[Start of Material provided]

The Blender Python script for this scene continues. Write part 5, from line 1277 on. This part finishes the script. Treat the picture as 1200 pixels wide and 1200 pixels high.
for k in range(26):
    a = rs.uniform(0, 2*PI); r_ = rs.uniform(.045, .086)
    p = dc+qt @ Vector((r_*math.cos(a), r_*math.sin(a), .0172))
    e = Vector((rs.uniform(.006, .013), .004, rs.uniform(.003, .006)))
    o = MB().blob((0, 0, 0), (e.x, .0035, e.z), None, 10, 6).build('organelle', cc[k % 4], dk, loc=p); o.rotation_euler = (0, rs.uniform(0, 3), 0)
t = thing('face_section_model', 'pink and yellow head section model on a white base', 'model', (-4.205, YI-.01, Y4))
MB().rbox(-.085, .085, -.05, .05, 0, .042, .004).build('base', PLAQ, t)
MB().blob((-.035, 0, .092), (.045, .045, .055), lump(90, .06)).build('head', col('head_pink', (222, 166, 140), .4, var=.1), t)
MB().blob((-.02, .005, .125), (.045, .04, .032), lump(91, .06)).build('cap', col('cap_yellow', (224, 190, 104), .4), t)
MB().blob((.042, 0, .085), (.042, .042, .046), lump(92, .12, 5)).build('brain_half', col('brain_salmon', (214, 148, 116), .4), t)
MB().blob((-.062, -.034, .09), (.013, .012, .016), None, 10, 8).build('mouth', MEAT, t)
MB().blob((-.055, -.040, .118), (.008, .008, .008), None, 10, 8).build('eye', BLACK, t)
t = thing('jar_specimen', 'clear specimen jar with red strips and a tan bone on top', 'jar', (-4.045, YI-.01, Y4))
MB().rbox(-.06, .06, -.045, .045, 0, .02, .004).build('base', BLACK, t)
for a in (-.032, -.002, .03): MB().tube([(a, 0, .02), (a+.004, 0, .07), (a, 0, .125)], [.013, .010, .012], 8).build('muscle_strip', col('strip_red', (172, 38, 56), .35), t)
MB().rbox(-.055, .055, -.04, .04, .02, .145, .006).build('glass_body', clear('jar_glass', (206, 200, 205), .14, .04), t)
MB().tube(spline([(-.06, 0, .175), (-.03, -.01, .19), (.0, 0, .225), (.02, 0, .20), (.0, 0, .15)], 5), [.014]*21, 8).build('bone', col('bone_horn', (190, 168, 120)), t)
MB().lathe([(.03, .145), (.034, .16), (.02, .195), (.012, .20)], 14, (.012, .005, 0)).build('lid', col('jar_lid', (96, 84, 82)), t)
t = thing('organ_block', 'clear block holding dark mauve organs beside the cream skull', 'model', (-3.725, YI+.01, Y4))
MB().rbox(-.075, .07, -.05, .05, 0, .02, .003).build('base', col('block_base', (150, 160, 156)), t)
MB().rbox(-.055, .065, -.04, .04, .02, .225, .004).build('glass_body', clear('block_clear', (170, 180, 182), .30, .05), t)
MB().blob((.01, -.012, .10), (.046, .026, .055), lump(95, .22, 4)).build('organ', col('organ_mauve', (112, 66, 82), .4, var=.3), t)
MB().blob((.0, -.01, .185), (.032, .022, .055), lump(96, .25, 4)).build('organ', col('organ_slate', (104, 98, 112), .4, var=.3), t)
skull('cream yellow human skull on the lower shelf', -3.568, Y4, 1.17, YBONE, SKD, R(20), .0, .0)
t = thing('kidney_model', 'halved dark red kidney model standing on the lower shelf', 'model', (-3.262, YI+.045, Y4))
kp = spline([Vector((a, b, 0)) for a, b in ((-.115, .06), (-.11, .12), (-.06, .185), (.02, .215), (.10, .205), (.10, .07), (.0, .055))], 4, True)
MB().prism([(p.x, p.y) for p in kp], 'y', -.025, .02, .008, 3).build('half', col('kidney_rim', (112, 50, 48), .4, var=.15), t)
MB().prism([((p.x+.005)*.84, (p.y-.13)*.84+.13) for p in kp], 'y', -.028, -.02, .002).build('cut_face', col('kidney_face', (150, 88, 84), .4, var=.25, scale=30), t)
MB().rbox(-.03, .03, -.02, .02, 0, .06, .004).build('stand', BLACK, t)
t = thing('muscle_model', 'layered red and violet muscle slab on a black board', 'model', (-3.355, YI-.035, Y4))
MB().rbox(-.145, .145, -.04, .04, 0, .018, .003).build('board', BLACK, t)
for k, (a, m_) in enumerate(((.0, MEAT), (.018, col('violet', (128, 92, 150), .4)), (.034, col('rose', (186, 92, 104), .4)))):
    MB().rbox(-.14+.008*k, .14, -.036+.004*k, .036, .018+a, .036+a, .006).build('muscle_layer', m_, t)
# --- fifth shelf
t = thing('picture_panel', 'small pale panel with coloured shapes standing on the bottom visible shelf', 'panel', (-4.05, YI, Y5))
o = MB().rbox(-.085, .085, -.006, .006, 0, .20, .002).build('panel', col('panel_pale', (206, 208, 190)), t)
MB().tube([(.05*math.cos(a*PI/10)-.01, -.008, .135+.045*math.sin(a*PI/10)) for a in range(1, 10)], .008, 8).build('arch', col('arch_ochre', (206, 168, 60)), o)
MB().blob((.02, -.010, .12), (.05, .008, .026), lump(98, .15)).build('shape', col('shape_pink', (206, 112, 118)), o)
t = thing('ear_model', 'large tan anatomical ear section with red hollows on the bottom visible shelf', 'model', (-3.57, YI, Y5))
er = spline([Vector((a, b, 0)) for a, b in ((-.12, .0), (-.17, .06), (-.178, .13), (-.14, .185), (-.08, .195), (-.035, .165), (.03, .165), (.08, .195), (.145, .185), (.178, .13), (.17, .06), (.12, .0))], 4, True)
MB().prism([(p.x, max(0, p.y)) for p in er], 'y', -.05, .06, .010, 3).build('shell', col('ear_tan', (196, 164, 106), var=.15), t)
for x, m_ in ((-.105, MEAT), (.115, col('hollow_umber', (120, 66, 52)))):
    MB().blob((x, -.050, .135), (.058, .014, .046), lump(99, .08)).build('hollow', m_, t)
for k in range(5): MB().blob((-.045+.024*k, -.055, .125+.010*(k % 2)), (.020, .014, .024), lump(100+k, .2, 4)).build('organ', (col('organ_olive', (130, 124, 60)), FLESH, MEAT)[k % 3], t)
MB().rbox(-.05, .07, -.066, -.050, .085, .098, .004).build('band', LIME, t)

[End of Material provided]

Directions for this task
Extract every line above exactly as it stands.

Full solution
The Blender Python script for this scene continues. Write part 5, from line 1277 on. This part finishes the script. Treat the picture as 1200 pixels wide and 1200 pixels high.
for k in range(26):
    a = rs.uniform(0, 2*PI); r_ = rs.uniform(.045, .086)
    p = dc+qt @ Vector((r_*math.cos(a), r_*math.sin(a), .0172))
    e = Vector((rs.uniform(.006, .013), .004, rs.uniform(.003, .006)))
    o = MB().blob((0, 0, 0), (e.x, .0035, e.z), None, 10, 6).build('organelle', cc[k % 4], dk, loc=p); o.rotation_euler = (0, rs.uniform(0, 3), 0)
t = thing('face_section_model', 'pink and yellow head section model on a white base', 'model', (-4.205, YI-.01, Y4))
MB().rbox(-.085, .085, -.05, .05, 0, .042, .004).build('base', PLAQ, t)
MB().blob((-.035, 0, .092), (.045, .045, .055), lump(90, .06)).build('head', col('head_pink', (222, 166, 140), .4, var=.1), t)
MB().blob((-.02, .005, .125), (.045, .04, .032), lump(91, .06)).build('cap', col('cap_yellow', (224, 190, 104), .4), t)
MB().blob((.042, 0, .085), (.042, .042, .046), lump(92, .12, 5)).build('brain_half', col('brain_salmon', (214, 148, 116), .4), t)
MB().blob((-.062, -.034, .09), (.013, .012, .016), None, 10, 8).build('mouth', MEAT, t)
MB().blob((-.055, -.040, .118), (.008, .008, .008), None, 10, 8).build('eye', BLACK, t)
t = thing('jar_specimen', 'clear specimen jar with red strips and a tan bone on top', 'jar', (-4.045, YI-.01, Y4))
MB().rbox(-.06, .06, -.045, .045, 0, .02, .004).build('base', BLACK, t)
for a in (-.032, -.002, .03): MB().tube([(a, 0, .02), (a+.004, 0, .07), (a, 0, .125)], [.013, .010, .012], 8).build('muscle_strip', col('strip_red', (172, 38, 56), .35), t)
MB().rbox(-.055, .055, -.04, .04, .02, .145, .006).build('glass_body', clear('jar_glass', (206, 200, 205), .14, .04), t)
MB().tube(spline([(-.06, 0, .175), (-.03, -.01, .19), (.0, 0, .225), (.02, 0, .20), (.0, 0, .15)], 5), [.014]*21, 8).build('bone', col('bone_horn', (190, 168, 120)), t)
MB().lathe([(.03, .145), (.034, .16), (.02, .195), (.012, .20)], 14, (.012, .005, 0)).build('lid', col('jar_lid', (96, 84, 82)), t)
t = thing('organ_block', 'clear block holding dark mauve organs beside the cream skull', 'model', (-3.725, YI+.01, Y4))
MB().rbox(-.075, .07, -.05, .05, 0, .02, .003).build('base', col('block_base', (150, 160, 156)), t)
MB().rbox(-.055, .065, -.04, .04, .02, .225, .004).build('glass_body', clear('block_clear', (170, 180, 182), .30, .05), t)
MB().blob((.01, -.012, .10), (.046, .026, .055), lump(95, .22, 4)).build('organ', col('organ_mauve', (112, 66, 82), .4, var=.3), t)
MB().blob((.0, -.01, .185), (.032, .022, .055), lump(96, .25, 4)).build('organ', col('organ_slate', (104, 98, 112), .4, var=.3), t)
skull('cream yellow human skull on the lower shelf', -3.568, Y4, 1.17, YBONE, SKD, R(20), .0, .0)
t = thing('kidney_model', 'halved dark red kidney model standing on the lower shelf', 'model', (-3.262, YI+.045, Y4))
kp = spline([Vector((a, b, 0)) for a, b in ((-.115, .06), (-.11, .12), (-.06, .185), (.02, .215), (.10, .205), (.10, .07), (.0, .055))], 4, True)
MB().prism([(p.x, p.y) for p in kp], 'y', -.025, .02, .008, 3).build('half', col('kidney_rim', (112, 50, 48), .4, var=.15), t)
MB().prism([((p.x+.005)*.84, (p.y-.13)*.84+.13) for p in kp], 'y', -.028, -.02, .002).build('cut_face', col('kidney_face', (150, 88, 84), .4, var=.25, scale=30), t)
MB().rbox(-.03, .03, -.02, .02, 0, .06, .004).build('stand', BLACK, t)
t = thing('muscle_model', 'layered red and violet muscle slab on a black board', 'model', (-3.355, YI-.035, Y4))
MB().rbox(-.145, .145, -.04, .04, 0, .018, .003).build('board', BLACK, t)
for k, (a, m_) in enumerate(((.0, MEAT), (.018, col('violet', (128, 92, 150), .4)), (.034, col('rose', (186, 92, 104), .4)))):
    MB().rbox(-.14+.008*k, .14, -.036+.004*k, .036, .018+a, .036+a, .006).build('muscle_layer', m_, t)
# --- fifth shelf
t = thing('picture_panel', 'small pale panel with coloured shapes standing on the bottom visible shelf', 'panel', (-4.05, YI, Y5))
o = MB().rbox(-.085, .085, -.006, .006, 0, .20, .002).build('panel', col('panel_pale', (206, 208, 190)), t)
MB().tube([(.05*math.cos(a*PI/10)-.01, -.008, .135+.045*math.sin(a*PI/10)) for a in range(1, 10)], .008, 8).build('arch', col('arch_ochre', (206, 168, 60)), o)
MB().blob((.02, -.010, .12), (.05, .008, .026), lump(98, .15)).build('shape', col('shape_pink', (206, 112, 118)), o)
t = thing('ear_model', 'large tan anatomical ear section with red hollows on the bottom visible shelf', 'model', (-3.57, YI, Y5))
er = spline([Vector((a, b, 0)) for a, b in ((-.12, .0), (-.17, .06), (-.178, .13), (-.14, .185), (-.08, .195), (-.035, .165), (.03, .165), (.08, .195), (.145, .185), (.178, .13), (.17, .06), (.12, .0))], 4, True)
MB().prism([(p.x, max(0, p.y)) for p in er], 'y', -.05, .06, .010, 3).build('shell', col('ear_tan', (196, 164, 106), var=.15), t)
for x, m_ in ((-.105, MEAT), (.115, col('hollow_umber', (120, 66, 52)))):
    MB().blob((x, -.050, .135), (.058, .014, .046), lump(99, .08)).build('hollow', m_, t)
for k in range(5): MB().blob((-.045+.024*k, -.055, .125+.010*(k % 2)), (.020, .014, .024), lump(100+k, .2, 4)).build('organ', (col('organ_olive', (130, 124, 60)), FLESH, MEAT)[k % 3], t)
MB().rbox(-.05, .07, -.066, -.050, .085, .098, .004).build('band', LIME, t)